Celtic Connections

Young Traditional Musician of the Year 2018

City Halls

Glasgow

Rob Adams

Three stars

Hannah Rarity, from West Lothian, became the 18th winner of Hands up for Trad’s Young Traditional Musician of the Year title, overcoming strong opposition from a field that was reduced to five after an elbow injury forced guitarist-singer Luc McNally’s withdrawal.

A graduate of the Royal Conservatoire of Scotland’s Scottish music course, at twenty-five Rarity has already gained onstage experience through touring with Cherish the Ladies, among other projects, and her confident presentation, always a significant factor in this final, helped her to stand apart from the others. She chose a good variety of songs, singing the beauty and the beast ballad Alison Gross with clarity and energy, “telling” the unaccompanied humorous song Good Looking Widow well and delivering Lady Nairne’s The Land o’ the Leal pleasantly.

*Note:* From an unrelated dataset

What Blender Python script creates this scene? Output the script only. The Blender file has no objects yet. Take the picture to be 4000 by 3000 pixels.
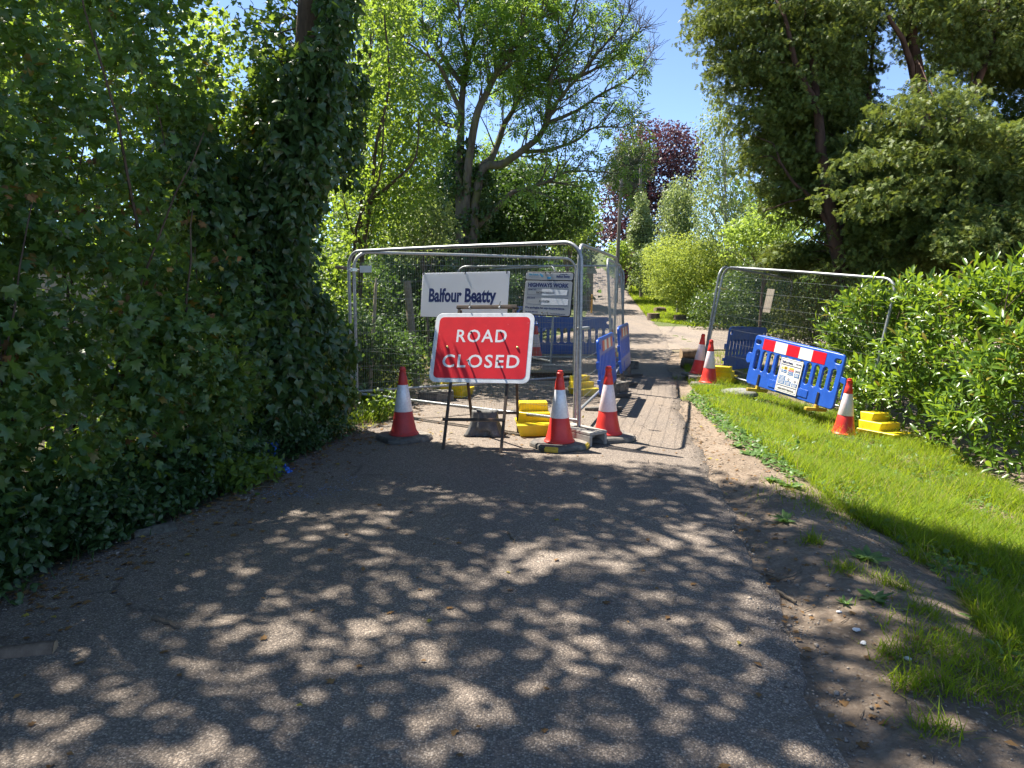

Her fellow finalists all had strong musical personalities. Sutherland-born pianist Rory Matheson showed a lovely pearly touch on his slow air, A Journey Just Begun, and introduced elements of blues and jazz in his phrasing, occasionally sounding a little like Bruce Hornsby on his closing set of boogie-ing reels.

The Doric singing tradition’s future is in good hands with the likeably gallus Amy Papiransky, from Keith, whose own song, Mair Fish in the Sea, showed a talent for writing wittily in her own tongue and offered the possibility of Twitter and Instagram entering Doric lore.

Pipers Alexander Levack and David Shedden made particularly favourable impressions with their musicianship, the former playing whistle also with superb mobility, expression and inventiveness – I loved his Roland Kirk-esque way of vocalising notes – and the latter producing a powerhouse performance on the Highland pipes.